Request
Report the total number of lines that include the string "image", without any other text.

Items listed in a dataset
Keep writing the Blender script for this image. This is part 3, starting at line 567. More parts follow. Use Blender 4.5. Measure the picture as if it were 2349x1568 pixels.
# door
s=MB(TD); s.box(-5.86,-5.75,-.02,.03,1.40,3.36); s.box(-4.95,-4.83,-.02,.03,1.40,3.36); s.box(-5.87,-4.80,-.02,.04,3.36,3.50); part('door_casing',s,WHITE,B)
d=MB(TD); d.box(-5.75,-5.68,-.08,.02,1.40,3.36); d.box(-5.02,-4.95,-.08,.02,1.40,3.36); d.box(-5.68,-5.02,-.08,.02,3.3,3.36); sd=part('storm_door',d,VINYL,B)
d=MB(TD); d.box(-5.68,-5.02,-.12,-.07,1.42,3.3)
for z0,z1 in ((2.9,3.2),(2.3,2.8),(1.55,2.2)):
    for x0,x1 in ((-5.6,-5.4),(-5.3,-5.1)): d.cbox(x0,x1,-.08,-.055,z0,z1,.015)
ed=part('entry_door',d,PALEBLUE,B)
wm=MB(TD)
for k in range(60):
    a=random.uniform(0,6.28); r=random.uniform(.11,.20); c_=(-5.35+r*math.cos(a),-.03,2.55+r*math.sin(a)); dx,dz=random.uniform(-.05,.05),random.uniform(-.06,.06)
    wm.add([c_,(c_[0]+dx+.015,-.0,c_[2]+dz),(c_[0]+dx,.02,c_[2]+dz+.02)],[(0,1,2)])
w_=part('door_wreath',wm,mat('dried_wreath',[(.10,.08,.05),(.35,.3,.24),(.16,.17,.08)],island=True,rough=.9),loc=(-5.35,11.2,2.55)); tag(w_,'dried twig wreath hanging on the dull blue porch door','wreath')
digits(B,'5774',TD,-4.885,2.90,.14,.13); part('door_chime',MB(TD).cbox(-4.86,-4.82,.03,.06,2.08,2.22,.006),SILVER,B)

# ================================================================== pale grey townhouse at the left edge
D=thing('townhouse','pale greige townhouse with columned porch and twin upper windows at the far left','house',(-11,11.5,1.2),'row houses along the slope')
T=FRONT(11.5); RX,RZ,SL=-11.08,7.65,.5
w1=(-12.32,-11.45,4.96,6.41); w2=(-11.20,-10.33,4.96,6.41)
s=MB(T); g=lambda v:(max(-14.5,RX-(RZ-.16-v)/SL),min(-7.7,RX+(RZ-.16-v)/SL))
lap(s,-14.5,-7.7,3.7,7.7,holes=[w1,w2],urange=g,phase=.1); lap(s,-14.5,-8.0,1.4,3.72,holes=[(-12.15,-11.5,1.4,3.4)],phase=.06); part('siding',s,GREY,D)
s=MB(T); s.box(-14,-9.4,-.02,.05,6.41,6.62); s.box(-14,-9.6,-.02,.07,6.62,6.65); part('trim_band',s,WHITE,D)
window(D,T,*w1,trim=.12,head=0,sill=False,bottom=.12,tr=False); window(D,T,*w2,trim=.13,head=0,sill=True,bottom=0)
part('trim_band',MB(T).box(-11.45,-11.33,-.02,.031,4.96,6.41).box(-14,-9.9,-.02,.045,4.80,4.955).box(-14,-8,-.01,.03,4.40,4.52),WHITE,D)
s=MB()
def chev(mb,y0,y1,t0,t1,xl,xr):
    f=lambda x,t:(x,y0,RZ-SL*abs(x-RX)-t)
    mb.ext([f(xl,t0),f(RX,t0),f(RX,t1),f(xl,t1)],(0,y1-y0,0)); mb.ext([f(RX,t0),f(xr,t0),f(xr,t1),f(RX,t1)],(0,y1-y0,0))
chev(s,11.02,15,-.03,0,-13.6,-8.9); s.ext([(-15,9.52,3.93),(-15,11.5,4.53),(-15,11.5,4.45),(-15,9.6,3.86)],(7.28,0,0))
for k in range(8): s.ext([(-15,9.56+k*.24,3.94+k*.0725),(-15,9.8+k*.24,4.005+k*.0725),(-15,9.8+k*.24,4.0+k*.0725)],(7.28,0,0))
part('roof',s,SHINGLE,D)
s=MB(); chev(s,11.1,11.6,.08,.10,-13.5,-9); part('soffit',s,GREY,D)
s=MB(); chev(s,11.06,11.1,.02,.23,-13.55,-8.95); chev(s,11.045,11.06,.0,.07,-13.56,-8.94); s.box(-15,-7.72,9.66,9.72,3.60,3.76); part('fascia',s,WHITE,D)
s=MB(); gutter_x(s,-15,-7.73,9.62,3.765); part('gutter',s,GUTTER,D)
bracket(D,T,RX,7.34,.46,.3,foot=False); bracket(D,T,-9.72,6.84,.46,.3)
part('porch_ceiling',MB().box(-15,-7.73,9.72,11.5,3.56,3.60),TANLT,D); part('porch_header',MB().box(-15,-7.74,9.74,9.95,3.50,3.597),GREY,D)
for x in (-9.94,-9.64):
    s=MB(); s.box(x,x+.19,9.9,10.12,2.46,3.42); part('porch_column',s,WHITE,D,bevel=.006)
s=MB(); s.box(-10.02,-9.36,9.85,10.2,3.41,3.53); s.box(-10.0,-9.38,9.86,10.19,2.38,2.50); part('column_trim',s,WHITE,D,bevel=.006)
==
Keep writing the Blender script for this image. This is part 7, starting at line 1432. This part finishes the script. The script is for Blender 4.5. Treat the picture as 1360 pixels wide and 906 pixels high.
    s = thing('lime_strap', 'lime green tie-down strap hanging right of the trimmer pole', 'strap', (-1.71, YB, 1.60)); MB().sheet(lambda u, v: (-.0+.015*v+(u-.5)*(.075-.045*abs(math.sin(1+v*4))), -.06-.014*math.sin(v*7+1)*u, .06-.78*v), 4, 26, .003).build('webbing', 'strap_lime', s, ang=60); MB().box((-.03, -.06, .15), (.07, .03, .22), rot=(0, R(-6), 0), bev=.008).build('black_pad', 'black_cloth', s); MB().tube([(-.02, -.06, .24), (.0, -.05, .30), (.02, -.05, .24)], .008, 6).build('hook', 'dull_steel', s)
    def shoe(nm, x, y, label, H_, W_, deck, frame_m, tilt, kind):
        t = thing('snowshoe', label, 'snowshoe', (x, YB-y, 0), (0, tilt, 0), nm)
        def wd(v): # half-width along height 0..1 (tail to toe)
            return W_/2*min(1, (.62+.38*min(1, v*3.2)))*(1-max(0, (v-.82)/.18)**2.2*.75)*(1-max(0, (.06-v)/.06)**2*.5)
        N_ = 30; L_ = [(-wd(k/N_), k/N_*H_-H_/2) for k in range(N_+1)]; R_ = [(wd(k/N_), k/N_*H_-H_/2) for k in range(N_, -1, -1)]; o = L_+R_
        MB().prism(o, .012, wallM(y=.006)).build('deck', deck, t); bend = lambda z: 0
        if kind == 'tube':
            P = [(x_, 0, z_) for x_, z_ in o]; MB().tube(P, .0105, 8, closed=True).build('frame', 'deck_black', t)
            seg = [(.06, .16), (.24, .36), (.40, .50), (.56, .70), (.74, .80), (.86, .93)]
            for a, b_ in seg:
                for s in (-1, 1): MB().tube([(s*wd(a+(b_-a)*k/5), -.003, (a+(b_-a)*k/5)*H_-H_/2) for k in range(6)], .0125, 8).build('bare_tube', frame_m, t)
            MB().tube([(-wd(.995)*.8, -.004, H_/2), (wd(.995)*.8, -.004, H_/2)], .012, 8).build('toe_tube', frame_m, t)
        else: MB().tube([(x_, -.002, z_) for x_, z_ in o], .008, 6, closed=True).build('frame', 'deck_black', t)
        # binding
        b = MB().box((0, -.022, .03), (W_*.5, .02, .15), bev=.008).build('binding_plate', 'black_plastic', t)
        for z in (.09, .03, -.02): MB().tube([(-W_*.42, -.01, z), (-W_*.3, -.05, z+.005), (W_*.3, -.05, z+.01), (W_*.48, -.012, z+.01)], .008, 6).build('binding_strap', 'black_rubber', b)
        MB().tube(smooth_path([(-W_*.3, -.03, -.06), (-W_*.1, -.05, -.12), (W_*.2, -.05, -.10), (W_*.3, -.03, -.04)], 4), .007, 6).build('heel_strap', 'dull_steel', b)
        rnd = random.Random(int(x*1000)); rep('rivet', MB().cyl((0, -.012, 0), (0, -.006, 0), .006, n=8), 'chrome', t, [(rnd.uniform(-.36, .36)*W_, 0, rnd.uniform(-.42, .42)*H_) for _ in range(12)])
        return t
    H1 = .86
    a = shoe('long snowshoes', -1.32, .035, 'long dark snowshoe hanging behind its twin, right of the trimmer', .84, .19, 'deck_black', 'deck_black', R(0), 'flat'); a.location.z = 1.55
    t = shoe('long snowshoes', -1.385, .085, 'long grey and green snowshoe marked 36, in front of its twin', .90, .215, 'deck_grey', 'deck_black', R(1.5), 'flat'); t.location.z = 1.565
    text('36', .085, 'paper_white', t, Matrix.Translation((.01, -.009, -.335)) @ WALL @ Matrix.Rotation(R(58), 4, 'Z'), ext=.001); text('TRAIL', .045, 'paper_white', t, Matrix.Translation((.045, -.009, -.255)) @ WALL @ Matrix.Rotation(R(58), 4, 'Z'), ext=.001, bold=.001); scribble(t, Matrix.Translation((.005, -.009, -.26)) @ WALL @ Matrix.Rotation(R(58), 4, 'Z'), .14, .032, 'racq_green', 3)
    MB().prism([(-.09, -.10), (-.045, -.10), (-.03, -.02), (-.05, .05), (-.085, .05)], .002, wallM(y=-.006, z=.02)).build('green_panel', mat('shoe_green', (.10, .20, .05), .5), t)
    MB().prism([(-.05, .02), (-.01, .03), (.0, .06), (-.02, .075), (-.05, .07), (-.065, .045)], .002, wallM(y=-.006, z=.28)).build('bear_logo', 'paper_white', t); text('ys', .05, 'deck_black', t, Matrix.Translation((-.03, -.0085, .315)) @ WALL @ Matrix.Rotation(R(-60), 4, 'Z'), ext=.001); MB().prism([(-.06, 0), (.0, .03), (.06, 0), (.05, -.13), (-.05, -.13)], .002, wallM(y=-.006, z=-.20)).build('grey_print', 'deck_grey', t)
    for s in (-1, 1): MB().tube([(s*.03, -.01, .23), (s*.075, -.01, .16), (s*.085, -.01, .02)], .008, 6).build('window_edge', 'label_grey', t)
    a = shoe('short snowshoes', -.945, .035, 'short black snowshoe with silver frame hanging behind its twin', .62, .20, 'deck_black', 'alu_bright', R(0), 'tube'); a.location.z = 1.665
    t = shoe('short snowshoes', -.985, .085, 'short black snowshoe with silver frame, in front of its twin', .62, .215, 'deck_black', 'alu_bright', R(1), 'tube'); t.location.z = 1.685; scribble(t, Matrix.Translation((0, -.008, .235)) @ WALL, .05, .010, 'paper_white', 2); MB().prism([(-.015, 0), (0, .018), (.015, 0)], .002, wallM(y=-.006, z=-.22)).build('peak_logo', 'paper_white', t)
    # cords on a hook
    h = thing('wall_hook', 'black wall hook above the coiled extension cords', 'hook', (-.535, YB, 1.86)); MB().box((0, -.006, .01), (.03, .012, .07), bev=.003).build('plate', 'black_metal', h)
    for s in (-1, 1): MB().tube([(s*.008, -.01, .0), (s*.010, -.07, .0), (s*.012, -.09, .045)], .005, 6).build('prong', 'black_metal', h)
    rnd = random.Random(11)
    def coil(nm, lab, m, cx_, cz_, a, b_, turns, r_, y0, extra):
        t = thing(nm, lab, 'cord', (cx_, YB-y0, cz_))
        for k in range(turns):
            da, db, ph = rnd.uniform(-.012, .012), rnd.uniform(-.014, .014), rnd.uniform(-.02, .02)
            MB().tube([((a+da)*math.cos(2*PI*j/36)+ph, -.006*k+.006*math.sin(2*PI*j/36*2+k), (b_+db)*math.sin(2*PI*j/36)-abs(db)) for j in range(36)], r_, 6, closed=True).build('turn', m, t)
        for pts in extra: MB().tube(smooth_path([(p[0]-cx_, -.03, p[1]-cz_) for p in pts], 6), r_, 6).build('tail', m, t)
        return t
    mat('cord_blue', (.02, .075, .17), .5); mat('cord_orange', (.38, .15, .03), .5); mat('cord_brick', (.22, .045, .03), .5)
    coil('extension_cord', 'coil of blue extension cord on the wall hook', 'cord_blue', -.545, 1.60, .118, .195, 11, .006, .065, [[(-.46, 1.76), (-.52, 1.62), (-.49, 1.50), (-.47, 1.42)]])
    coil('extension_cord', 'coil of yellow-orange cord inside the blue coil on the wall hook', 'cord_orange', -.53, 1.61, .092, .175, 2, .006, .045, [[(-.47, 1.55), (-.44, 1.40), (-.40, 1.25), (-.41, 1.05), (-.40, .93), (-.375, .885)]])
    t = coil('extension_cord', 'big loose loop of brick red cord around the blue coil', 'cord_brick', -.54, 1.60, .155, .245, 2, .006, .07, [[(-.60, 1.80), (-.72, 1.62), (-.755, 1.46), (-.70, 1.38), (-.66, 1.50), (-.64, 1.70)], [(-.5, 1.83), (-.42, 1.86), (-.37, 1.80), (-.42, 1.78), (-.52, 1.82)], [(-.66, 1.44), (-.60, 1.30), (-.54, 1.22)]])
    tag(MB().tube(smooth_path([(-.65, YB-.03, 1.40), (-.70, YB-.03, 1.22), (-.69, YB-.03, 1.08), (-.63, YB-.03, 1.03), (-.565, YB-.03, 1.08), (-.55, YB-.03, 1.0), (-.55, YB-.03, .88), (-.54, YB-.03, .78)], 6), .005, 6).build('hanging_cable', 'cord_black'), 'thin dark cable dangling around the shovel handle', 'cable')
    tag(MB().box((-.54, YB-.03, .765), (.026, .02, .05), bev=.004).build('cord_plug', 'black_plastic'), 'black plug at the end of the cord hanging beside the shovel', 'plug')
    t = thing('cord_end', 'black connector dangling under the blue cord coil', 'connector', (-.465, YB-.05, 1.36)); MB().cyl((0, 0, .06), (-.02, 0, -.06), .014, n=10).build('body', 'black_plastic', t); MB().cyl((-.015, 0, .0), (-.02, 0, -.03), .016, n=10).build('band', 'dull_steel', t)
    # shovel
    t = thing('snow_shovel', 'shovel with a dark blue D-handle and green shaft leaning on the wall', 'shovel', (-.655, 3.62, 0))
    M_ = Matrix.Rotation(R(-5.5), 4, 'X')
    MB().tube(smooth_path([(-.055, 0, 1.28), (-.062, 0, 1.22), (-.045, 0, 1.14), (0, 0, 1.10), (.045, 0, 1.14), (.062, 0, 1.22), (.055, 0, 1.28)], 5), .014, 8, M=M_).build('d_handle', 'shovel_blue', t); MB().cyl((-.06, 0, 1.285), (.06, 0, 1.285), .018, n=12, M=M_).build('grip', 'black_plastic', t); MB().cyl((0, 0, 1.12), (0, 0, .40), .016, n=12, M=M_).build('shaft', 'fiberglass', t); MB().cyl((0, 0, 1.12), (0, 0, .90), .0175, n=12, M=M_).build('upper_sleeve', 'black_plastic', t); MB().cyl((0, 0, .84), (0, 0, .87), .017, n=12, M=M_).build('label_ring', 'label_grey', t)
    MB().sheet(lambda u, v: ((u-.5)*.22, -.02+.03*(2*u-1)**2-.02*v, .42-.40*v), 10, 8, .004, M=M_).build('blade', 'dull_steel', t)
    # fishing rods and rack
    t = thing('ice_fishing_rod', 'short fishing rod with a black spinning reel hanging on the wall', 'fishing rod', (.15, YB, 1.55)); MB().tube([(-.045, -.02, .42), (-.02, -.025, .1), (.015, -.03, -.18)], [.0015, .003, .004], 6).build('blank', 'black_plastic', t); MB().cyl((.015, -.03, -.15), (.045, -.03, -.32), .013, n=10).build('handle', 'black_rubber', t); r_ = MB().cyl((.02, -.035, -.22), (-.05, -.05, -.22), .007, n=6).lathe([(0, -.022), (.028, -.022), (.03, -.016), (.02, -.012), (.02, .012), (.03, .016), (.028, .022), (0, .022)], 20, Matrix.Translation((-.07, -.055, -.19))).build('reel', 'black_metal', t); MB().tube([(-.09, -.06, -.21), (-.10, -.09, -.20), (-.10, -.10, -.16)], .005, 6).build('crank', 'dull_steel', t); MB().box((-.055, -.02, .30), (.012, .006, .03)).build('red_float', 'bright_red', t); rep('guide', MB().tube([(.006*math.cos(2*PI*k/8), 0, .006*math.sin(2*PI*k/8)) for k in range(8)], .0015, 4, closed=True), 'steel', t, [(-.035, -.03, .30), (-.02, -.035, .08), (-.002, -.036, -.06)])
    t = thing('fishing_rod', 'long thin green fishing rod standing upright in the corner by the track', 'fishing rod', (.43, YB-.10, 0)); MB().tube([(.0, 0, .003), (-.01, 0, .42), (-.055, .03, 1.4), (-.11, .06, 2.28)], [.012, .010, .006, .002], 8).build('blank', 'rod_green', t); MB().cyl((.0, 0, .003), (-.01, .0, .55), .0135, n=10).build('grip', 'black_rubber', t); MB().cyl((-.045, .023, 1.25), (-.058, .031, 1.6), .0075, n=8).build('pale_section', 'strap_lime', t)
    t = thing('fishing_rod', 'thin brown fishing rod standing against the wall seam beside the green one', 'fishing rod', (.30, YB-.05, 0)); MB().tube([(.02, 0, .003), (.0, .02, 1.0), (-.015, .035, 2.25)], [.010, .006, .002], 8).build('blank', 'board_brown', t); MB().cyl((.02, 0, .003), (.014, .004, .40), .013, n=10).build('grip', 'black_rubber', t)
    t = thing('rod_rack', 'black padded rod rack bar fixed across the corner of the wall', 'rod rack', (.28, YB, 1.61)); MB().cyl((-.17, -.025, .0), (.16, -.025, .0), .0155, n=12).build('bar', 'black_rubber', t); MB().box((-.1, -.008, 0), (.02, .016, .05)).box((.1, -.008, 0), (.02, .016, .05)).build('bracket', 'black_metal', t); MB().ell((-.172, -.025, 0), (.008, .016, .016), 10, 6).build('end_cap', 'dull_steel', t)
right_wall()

Reply
2